The green plastic netting? In the bin. One positive thing. I know now the smelly mess on the lawn each morning isn't fox poo after all. That was one nervous hedgehog I can tell you. Did he have to do that all over the kitchen scissors and my gardening gloves? After all I was trying to rescue him.

9 comments:

toady said...

You are so lucky to have hedgehogs. We don't even see squashed ones on the road any more. I'm glad the little chap came through his ordeal.

Faith said...

Oh so lucky you heard his thump thump. What a tale, and all the lovely photos too. Poor little thing, glad he was ok. We occasionally see hedgehogs in the garden or yard, and I'm always afraid my husb. will run one over when he leaves for work at midnight. It hard being a hedgehog!

Frances said...

Delightfully told! I think that there might just be a children's book in this.

And I can just imagine how your hedgehog is telling his/her tale to his/her own buddies.

I really like the photos, too!

Preseli Mags said...

I envy you your hedgehogs too - we haven't got any here. We did have them in Worcestershire, however, and once found one stuck in an empty can of Bounce dog food.
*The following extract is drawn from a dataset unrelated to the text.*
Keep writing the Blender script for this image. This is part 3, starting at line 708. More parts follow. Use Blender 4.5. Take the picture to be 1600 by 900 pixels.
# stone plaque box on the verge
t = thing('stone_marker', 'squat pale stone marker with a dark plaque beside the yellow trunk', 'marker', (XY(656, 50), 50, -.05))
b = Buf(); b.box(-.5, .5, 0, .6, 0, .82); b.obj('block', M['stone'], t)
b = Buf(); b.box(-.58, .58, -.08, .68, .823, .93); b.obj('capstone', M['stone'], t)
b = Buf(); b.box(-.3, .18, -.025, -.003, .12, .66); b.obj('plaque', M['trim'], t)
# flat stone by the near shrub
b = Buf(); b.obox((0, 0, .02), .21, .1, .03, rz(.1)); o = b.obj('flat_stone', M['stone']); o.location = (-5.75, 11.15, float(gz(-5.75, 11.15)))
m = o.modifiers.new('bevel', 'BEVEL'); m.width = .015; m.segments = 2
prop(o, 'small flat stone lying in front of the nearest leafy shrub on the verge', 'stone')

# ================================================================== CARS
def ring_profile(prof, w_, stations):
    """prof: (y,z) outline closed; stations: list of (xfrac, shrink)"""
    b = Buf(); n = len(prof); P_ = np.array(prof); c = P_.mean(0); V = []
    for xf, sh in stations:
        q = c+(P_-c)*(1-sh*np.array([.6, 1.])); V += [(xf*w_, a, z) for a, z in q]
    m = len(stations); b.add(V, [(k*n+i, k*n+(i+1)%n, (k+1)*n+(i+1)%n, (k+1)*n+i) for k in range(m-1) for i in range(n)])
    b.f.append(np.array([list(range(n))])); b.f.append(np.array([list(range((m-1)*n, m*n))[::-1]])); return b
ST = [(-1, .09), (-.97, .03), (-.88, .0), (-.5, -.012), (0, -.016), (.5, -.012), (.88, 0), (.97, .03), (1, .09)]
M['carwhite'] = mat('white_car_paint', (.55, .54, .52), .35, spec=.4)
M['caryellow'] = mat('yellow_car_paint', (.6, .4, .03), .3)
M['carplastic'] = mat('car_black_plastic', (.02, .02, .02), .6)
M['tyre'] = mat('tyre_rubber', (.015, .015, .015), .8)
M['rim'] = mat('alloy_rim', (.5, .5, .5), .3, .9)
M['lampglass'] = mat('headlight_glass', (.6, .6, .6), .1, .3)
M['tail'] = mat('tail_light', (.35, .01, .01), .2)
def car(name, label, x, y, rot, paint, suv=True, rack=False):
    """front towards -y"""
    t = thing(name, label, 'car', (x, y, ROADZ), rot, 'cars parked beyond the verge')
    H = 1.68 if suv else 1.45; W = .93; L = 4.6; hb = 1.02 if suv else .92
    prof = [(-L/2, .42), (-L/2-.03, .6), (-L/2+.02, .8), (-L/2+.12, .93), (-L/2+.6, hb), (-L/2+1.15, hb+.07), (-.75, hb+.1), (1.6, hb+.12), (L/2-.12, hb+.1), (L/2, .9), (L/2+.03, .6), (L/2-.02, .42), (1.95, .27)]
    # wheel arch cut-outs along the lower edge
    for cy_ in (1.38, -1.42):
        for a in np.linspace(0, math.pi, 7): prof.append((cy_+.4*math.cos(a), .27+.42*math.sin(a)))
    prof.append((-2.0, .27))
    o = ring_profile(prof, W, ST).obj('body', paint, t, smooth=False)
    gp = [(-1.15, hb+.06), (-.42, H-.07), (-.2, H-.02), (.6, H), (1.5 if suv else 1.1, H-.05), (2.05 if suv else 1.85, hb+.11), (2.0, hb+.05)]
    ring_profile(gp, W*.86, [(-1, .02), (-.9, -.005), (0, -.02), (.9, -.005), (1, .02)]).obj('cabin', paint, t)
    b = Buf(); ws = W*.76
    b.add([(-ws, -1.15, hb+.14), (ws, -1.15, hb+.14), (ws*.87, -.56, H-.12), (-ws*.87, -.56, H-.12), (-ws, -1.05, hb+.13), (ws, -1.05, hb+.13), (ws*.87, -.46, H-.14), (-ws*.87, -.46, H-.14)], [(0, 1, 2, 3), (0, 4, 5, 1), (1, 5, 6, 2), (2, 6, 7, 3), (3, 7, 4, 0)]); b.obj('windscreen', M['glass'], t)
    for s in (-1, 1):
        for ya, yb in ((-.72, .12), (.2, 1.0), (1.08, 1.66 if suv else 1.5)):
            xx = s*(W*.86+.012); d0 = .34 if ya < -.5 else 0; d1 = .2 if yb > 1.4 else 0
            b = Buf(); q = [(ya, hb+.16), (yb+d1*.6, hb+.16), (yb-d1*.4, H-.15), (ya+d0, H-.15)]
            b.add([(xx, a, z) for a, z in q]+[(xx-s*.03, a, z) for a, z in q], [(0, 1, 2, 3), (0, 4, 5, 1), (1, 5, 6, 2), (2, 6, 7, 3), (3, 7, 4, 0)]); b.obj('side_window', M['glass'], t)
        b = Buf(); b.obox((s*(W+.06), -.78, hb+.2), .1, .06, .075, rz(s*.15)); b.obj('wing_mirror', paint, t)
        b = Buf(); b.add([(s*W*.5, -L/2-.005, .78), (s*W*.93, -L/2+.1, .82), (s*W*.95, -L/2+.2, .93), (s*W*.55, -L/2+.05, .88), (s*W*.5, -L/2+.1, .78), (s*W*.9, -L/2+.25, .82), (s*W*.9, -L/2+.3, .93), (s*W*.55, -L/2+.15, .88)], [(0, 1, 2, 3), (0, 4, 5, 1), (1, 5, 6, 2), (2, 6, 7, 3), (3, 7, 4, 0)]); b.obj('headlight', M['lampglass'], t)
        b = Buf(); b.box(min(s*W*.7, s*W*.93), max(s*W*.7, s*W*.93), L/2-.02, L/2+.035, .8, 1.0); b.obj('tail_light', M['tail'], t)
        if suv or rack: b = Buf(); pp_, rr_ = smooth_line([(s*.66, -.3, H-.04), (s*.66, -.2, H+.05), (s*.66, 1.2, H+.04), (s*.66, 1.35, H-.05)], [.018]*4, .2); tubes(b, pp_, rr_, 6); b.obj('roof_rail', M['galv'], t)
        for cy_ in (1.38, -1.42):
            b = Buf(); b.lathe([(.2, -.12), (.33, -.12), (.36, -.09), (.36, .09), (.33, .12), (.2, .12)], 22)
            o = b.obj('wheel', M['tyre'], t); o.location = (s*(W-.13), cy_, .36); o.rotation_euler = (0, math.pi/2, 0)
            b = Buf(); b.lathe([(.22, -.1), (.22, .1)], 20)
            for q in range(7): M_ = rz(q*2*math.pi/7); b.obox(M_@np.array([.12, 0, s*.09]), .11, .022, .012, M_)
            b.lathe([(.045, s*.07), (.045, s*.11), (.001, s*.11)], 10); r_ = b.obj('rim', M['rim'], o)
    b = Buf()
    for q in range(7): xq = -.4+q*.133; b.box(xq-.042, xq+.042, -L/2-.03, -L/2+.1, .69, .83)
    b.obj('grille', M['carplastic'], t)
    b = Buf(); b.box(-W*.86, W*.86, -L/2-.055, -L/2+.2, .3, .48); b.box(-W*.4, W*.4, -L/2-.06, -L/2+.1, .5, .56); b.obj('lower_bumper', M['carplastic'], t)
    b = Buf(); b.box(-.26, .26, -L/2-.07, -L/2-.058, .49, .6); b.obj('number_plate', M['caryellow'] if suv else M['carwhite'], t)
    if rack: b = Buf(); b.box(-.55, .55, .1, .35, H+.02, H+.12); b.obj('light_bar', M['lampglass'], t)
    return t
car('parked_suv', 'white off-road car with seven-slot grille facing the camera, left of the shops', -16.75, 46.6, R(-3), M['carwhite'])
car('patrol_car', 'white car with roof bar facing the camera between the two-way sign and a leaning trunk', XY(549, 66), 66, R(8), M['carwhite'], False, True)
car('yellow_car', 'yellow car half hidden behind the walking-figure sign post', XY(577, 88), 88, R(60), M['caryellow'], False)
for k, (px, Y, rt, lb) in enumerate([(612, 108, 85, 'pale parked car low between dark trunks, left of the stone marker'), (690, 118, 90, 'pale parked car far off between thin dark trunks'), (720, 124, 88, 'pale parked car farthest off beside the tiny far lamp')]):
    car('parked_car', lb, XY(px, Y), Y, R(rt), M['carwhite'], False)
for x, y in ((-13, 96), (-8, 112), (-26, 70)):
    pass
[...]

It had gone in forwards and couldn't find reverse. We had to get the tin opener to let it out.

Cait O'Connor said...

Ah...a lovely hedgehog story. I think they have nine lives like cats do. Reminds me of my drunken hedgehog, do you remember him?

Hannah Velten said...

I think he was just showing his displeasure (all the poo)! Glad to hear he survived - probably a timely warning for me as we have resident hogs...mootia x

Grouse said...

Like Toady- never get them! They seem to visit eveyone else but I think the badgers have done for ours!

elizabethm said...

You are lucky to have hedgehogs. We never see a sniffle even though we have pretty much everything else! Glad he survived.

Hadriana's Treasures said...

Never seen a hedgehog up close and personal. How exciting!